One of the most innovative sections of this fascinating book, follows on logically from Browne’s analysis of facial signifiers, when he extends his scope to include a set of photos (mostly of dilapidated board houses, yards), in order “to highlight the need to complicate assumptions that can arise from the cursory examination of vernacular images, assumptions about anything from heartfelt nostalgia to exotica, the errant pleasures of imagined exile, or the paradoxical relationships between tourism and industry, the challenging practice of everyday life among idle consumers and those who are idly consumed.”

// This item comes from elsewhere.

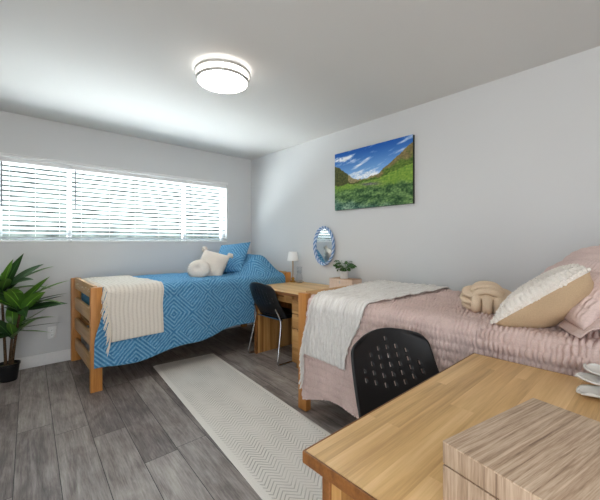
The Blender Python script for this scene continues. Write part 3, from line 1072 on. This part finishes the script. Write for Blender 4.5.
# ------------------------------------------------------------------ things on the desks
def dbox(name, label, cat, loc, rz, W, D, H, lid, mt, ms):
    t = thing(name, label, cat, loc, (0, 0, rz))
    MB().box((0, -D, 0), (W, 0, H - lid - .0025), .002).box((.006, -D + .006, H - lid - .004), (W - .006, -.006, H - lid)).build('box_body', ms, t)
    l = MB().box((0, -D, H - lid), (W, 0, H - .0015), .0015).build('lid_sides', ms, t)
    MB().box((-.0004, -D - .0004, H - .003), (W + .0004, .0004, H), .0015).build('lid_top', mt, t)
    return t
dbox('storage_box', 'large brown wood grain box with lid on the foreground desk', 'box', (.592, .272, .735), math.radians(-11.5), 0.325, .24, .127, .040, M['boxtop'], M['boxside'])

bt = dbox('keepsake_box', 'small pale wooden box under the green plant on the far desk', 'box', (2.585, 2.40, .735), math.radians(2), .165, .30, .105, .035, M['blush2'], M['blush'])
MB().tube([(-.002, -.15, .085), (-.016, -.15, .083), (-.016, -.15, .062), (-.002, -.15, .060)], .003, 6).build('clasp', M['nickel'], bt)

# small potted plant on the box
pp = thing('potted_plant', 'small leafy green plant in a white pot on the pale wooden box', 'plant', (2.665, 2.262, .84))
MB().lathe([(.0, 0), (.036, 0), (.040, .004), (.044, .074), (.040, .076), (.038, .066), (0, .064)], 28).build('pot', M['ceramic2'], pp)
MB().lathe([(0, .068), (.038, .066), (.038, .060), (0, .060)], 20).build('soil', M['soil'], pp)
rl = random.Random(12)
lf = MB(); st = MB()
for k in range(38):
    a = rl.uniform(0, 2 * PI); ln = rl.uniform(.03, .115); zz = rl.uniform(.10, .20)
    c = Vector((ln * .8 * math.cos(a), ln * math.sin(a), zz - ln * .15))
    if c.x > .08: c.x = .08
    st.tube([(c.x * .1, c.y * .1, .066), (c.x * .6, c.y * .6, .066 + (c.z - .066) * .75), c], .0014, 5)
    d1 = Vector((math.cos(a + rl.uniform(-.6, .6)), math.sin(a + rl.uniform(-.6, .6)), rl.uniform(-.5, .3))).normalized()
    upv = (Vector((rl.uniform(-.9, .1), rl.uniform(-.5, .5), 1))).normalized()
    s1 = d1.cross(upv).normalized(); upv = s1.cross(d1)
    Ls, Ws = rl.uniform(.038, .055), rl.uniform(.015, .021)
    P, UV = [], []
    for q in range(7):
        f_ = q / 6; wd = Ws * math.sin(PI * min(1, f_ * .96 + .03)) ** .7
        P.append([c + d1 * (Ls * f_ - .006) + s1 * wd * g_ + upv * (-.012 * f_ * f_ + .004 * abs(g_)) for g_ in (-1, 0, 1)])
        UV.append([(0, f_), (.5, f_), (1, f_)])
    lf.grid(P, UV)
lf.build('foliage', M['leaf_small'], pp); st.build('stems', M['leaf_mid'], pp)

# lamp
lp = thing('table_lamp', 'small table lamp with white shade and brass stem on the far desk', 'lamp', (2.64, 3.05, .735))
MB().lathe([(0, 0), (.042, 0), (.044, .006), (.036, .014), (.018, .02), (.016, .03), (.022, .04), (.018, .052), (.007, .06), (0, .06)], 28).build('base', M['brass'], lp)
MB().tube([(0, 0, .055), (0, 0, .31)], .0055, 10).build('stem', M['brass'], lp)
MB().lathe([(.070, .26), (.052, .368), (.0505, .368), (.0685, .26)], 36, cap=False).build('lamp_shade', M['shade'], lp)
MB().tube([(-.053, 0, .358), (.053, 0, .358)], .0018, 6).tube([(0, -.053, .358), (0, .053, .358)], .0018, 6).tube([(0, 0, .30), (0, 0, .352)], .004, 8).build('shade_holder', M['brass'], lp)

# saucer and bedside carafe
sc_ = thing('saucer', 'small white saucer with gold rim beside the table lamp', 'saucer', (2.66, 2.955, .735))
MB().lathe([(0, 0), (.03, 0), (.052, .010), (.055, .014), (.050, .012), (.028, .004), (0, .004)], 32).build('dish', M['ceramic'], sc_)
MB().tube([(.0545 * math.cos(2 * PI * k / 40), .0545 * math.sin(2 * PI * k / 40), .0142) for k in range(40)], .0015, 6, closed=True).build('rim', M['brass'], sc_)
gc = thing('glass_carafe', 'clear glass carafe with a tumbler over its neck, standing in the saucer', 'carafe', (2.66, 2.955, .740))
MB().lathe([(0, 0), (.036, 0), (.039, .006), (.039, .06), (.034, .085), (.024, .10), (.022, .135), (.0205, .135), (.0225, .10), (.032, .084), (.037, .06), (.037, .008), (0, .004)], 32, cap=False).build('bottle', M['glass'], gc)
MB().lathe([(.031, .104), (.0335, .18), (.031, .184), (0, .185), (0, .182), (.029, .181), (.0315, .179), (.0295, .104)], 32, cap=False).build('tumbler', M['glass'], gc)

# petal-shaped ceramic dish on the big desk
fl = thing('petal_dish', 'white ceramic dish shaped like open petals at the right edge of the desk', 'dish', (1.445, .100, .735))
MB().lathe([(0, 0), (.03, 0), (.032, .004), (.016, .012), (.012, .03), (.02, .05), (0, .052)], 28).build('foot', M['ceramic'], fl)
def petal(L, W, az, z0, rise, name='petal'):
    m = MB(); P = []
    for i in range(15):
        f_ = i / 14
        row = []
        for j in range(11):
            g_ = -1 + 2 * j / 10
            wd = W * (math.sin(PI * min(1, .12 + f_ * .80)) ** .75)
            x = .012 + L * f_ - L * .13 * (1 - abs(g_)) ** 1.5 * f_ ** 6 - L * .22 * abs(g_) ** 3 * f_ ** 3
            y = wd * g_
            z = z0 + rise * f_ ** 1.7 + .012 * g_ * g_ * (1 - .3 * f_)
            row.append(Vector((x * math.cos(az) - y * math.sin(az), x * math.sin(az) + y * math.cos(az), z)))
        P.append(row)
    m.grid(P)
    o = m.build(name, M['ceramic'], fl, auto=False)
    md = o.modifiers.new('clay', 'SOLIDIFY'); md.thickness = .005; md.offset = 0
for az, L, W, z0, rise in ((142, .135, .046, .006, .008), (205, .12, .046, .006, .008), (262, .12, .046, .006, .008), (325, .12, .046, .006, .008),
                           (90, .105, .044, .024, .010), (232, .10, .044, .024, .010), (300, .10, .044, .024, .010), (50, .115, .044, .044, .012), (170, .07, .036, .044, .014)):
    petal(L, W, math.radians(az), z0, rise)

# ------------------------------------------------------------------ rug
def rug():
    W, L = .62, 2.40
    t = thing('runner_rug', 'ivory chevron runner rug on the grey floor between the beds', 'rug', (1.735, 3.392, 0), (0, 0, math.radians(-5.2)))
    def sheet(v0, v1, h, nu, nv, mat, name):
        m = MB(); P = []; UV = []
        for i in range(nu + 1):
            P.append([]); UV.append([])
            for j in range(nv + 1):
                u = W * i / nu; v = lerp(v0, v1, j / nv)
                ed = 1 if 0 < i < nu else .25
                P[-1].append((-W + u, -v, h * ed + .0008 * nz(u * 20, v * 20)))
                UV[-1].append((u, v))
        m.grid(P, UV)
        m.bm.normal_update()
        ext = [e_ for e_ in m.bm.edges if e_.is_boundary]
        r_ = bmesh.ops.extrude_edge_only(m.bm, edges=ext)
        for v_ in r_['geom']:
            if isinstance(v_, bmesh.types.BMVert): v_.co.z = .0005
        return m.build(name, mat, t)
    sheet(.075, L, .009, 20, 90, M['rug'], 'woven_field')
    sheet(0, .077, .006, 20, 4, M['rughem'], 'end_hem')
rug()

# ------------------------------------------------------------------ floor plant
fp = thing('potted_plant', 'tall dracaena houseplant in a black pot on the floor by the window wall', 'plant', (.055, 3.90, 0))
MB().lathe([(0, 0), (.058, 0), (.062, .006), (.078, .135), (.083, .137), (.083, .152), (.077, .152), (.074, .12), (0, .118)], 32).build('pot', M['potblack'], fp)
MB().lathe([(0, .130), (.04, .133), (.0745, .126), (.0745, .12), (0, .12)], 24).build('soil', M['soil'], fp)
def blade(m, base, az, el, L, W, droop, twist=0):
    P, UV = [], []
    pos = Vector(base)
    n = 12
    for i in range(n + 1):
        f_ = i / n
        e = el - droop * f_ ** 1.4
        d_ = Vector((math.cos(az) * math.cos(e), math.sin(az) * math.cos(e), math.sin(e)))
        if i: pos = pos + d_ * (L / n)
        side = Vector((-math.sin(az), math.cos(az), 0))
        up_ = side.cross(d_) * -1
        side = side * math.cos(twist) + up_ * math.sin(twist)
        w_ = W * (.28 + .72 * math.sin(PI * min(1, f_ * .72 + .16))) * (1 - f_ ** 5)
        w_ *= sm(-.01, .30, f_) * .75 + .25
        nrm = side.cross(d_)
        P.append([pos - side * w_ + nrm * w_ * -.25, pos, pos + side * w_ + nrm * w_ * -.25])
        UV.append([(0, f_), (.5, f_), (1, f_)])
    m.grid(P, UV)
RT = .05
canes = [((-.018, .015), (-.045, .005, .80), 19), ((.022, -.012), (.085, -.045, .68), 18), ((.008, .022), (.03, -.02, .47), 12)]
explicit = {
 0: [(-.12, .62, .42, .046, .3), (.05, .8, .3, .04, .3), (-1.1, 1.25, .36, .040, .35), (-.35, .95, .36, .036, .6)],
 1: [(-.15, .62, .40, .038, .35), (-.30, .30, .36, .034, .15), (-.75, .95, .38, .042, .3), (.1, .35, .33, .03, .2)],
 2: [(-.25, .45, .33, .030, -.25), (-.10, .05, .36, .022, .05), (-.35, -.05, .28, .02, .2)],
}
rp = random.Random(5)
for ci, ((bx_, by_), (tx, ty, tz), nl) in enumerate(canes):
    pts = [(bx_, by_, .12), (lerp(bx_, tx, .35), lerp(by_, ty, .3), lerp(.12, tz, .4)), (lerp(bx_, tx, .75), lerp(by_, ty, .7), lerp(.12, tz, .75)), (tx, ty, tz)]
    c_ = MB().tube(pts, [.012, .0105, .0095, .008], 9).build('cane', M['bark'], fp)
    da, li = MB(), MB()
    for k, (az, el, L, W, dr) in enumerate(explicit[ci]):
        blade(li if k % 2 == 0 else da, (tx, ty, tz - .02 * k), az, el, L, W, dr, rp.uniform(-.5, .5))
    for k in range(nl):
        az = k * 2.4 + ci * 1.1
        el = rp.uniform(.15, 1.25)
        L = rp.uniform(.28, .42)
        if math.sin(az) > .35: L = min(L, .24)        # keep clear of the wall
        blade(da if rp.random() < .5 else li, (tx, ty, tz - rp.uniform(0, .12)), az, el, L, rp.uniform(.038, .054), rp.uniform(.1, .7), rp.uniform(-.6, .6))
    da.build('foliage', M['leaf_dark'], c_, auto=False)
    li.build('foliage', M['leaf_mid'], c_, auto=False)

# ------------------------------------------------------------------ light, sky, camera
wd = bpy.data.worlds.new('daylight'); SC.world = wd; wd.use_nodes = True
bg = wd.node_tree.nodes['Background']
wt = wd.node_tree
tc = wt.nodes.new('ShaderNodeTexCoord'); sx_ = wt.nodes.new('ShaderNodeSeparateXYZ'); rp_ = wt.nodes.new('ShaderNodeValToRGB')
wt.links.new(tc.outputs['Generated'], sx_.inputs[0])
mr_ = wt.nodes.new('ShaderNodeMapRange'); mr_.inputs['From Min'].default_value = -1; mr_.inputs['From Max'].default_value = 1
wt.links.new(sx_.outputs[2], mr_.inputs['Value']); wt.links.new(mr_.outputs[0], rp_.inputs[0])
el = rp_.color_ramp.elements                    # lower half brightened to light the ceiling, hazy sky above
el[0].position = .40; el[0].color = (1.0, .985, .955, 1); el[1].position = .53; el[1].color = (.52, .56, .60, 1)
wt.links.new(rp_.outputs[0], bg.inputs[0]); bg.inputs[1].default_value = 5.0

def area(name, loc, rot, sx, sy, power, color):
    l = bpy.data.lights.new(name, 'AREA'); l.shape = 'RECTANGLE'; l.size = sx; l.size_y = sy
    l.energy = power; l.color = lin(color)
    o = bpy.data.objects.new(name, l); COL.objects.link(o)
    o.location = loc; o.rotation_euler = rot
    return o
area('side_fill', (XL - .02, (PY0 + PY1) / 2, PZ1 / 2), (0, -PI / 2 + .1, 0), PZ1 - .1, PY1 - PY0 - .1, 3, (250, 250, 255))  # added fill lamp at the unseen left wall, brightens the right wall
area('front_fill', ((OX0 + OX1) / 2, YF - .02, PZ1 / 2), (PI / 2, 0, 0), OX1 - OX0 - .1, PZ1 - .1, 12, (250, 250, 255))  # added fill lamp behind the camera, brightens the window wall

# added lamp low outside the window, aimed up through the slats at the ceiling
area('window_uplight_fill', (1.2, YB + .82, .50), Vector((0, -.68, .73)).to_track_quat('-Z', 'Y').to_euler(), 3.2, .8, 470, (246, 250, 255))

area('low_slat_fill', (1.2, YB + 2.6, .85), Vector((0, -.96, .28)).to_track_quat('-Z', 'Y').to_euler(), 3.2, .5, 45, (246, 250, 255))  # second added lamp, brightens the lowest slats that the sill shades

cam = bpy.data.cameras.new('camera')
co = bpy.data.objects.new('camera', cam); COL.objects.link(co)
cam.sensor_width = 36
cam.lens = 332 / 600 * 36
cam.shift_y = -8 / 600
cam.clip_start = .02
co.location = (0, 0, 1.22)
co.rotation_euler = (PI / 2, 0, -math.atan2(.6704, .742))
SC.camera = co

SC.view_settings.view_transform = 'Standard'
SC.view_settings.look = 'None'
SC.view_settings.exposure = 0.15
SC.view_settings.gamma = 1
SC.view_settings.use_curve_mapping = False
SC.cycles.use_denoising = True
SC.cycles.max_bounces = 10
SC.cycles.diffuse_bounces = 6
SC.cycles.sample_clamp_indirect = 8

If Browne inveigles us in best cultural studies mode to interrogate our built environment along with all its historical and mundane echoes, once again he refocuses attention on his original questions about Caribbean-ness, refusing to take anything for granted.

He proposes an ethical and aesthetic project that “gestures more directly toward the development of a discursive model and allows a distinctly Caribbean identity not only to flourish but also to do “work” on our behalf.”

Chapters on mas itself, Earl Lovelace and a rhetoric of vernacular fiction and right up to the minute—the digital vernacular, will engage even a casual reader and provide material for a library of doctoral theses. Browne sells himself short, when in his conclusion he has a moment of doubt; “what is theory but wishful thinking that goes in search of practice to legitimise it, a flight of fancy in need of some grounding.” His book is one of the best examples of theory grounded in deep and committed research that the Caribbean has produced.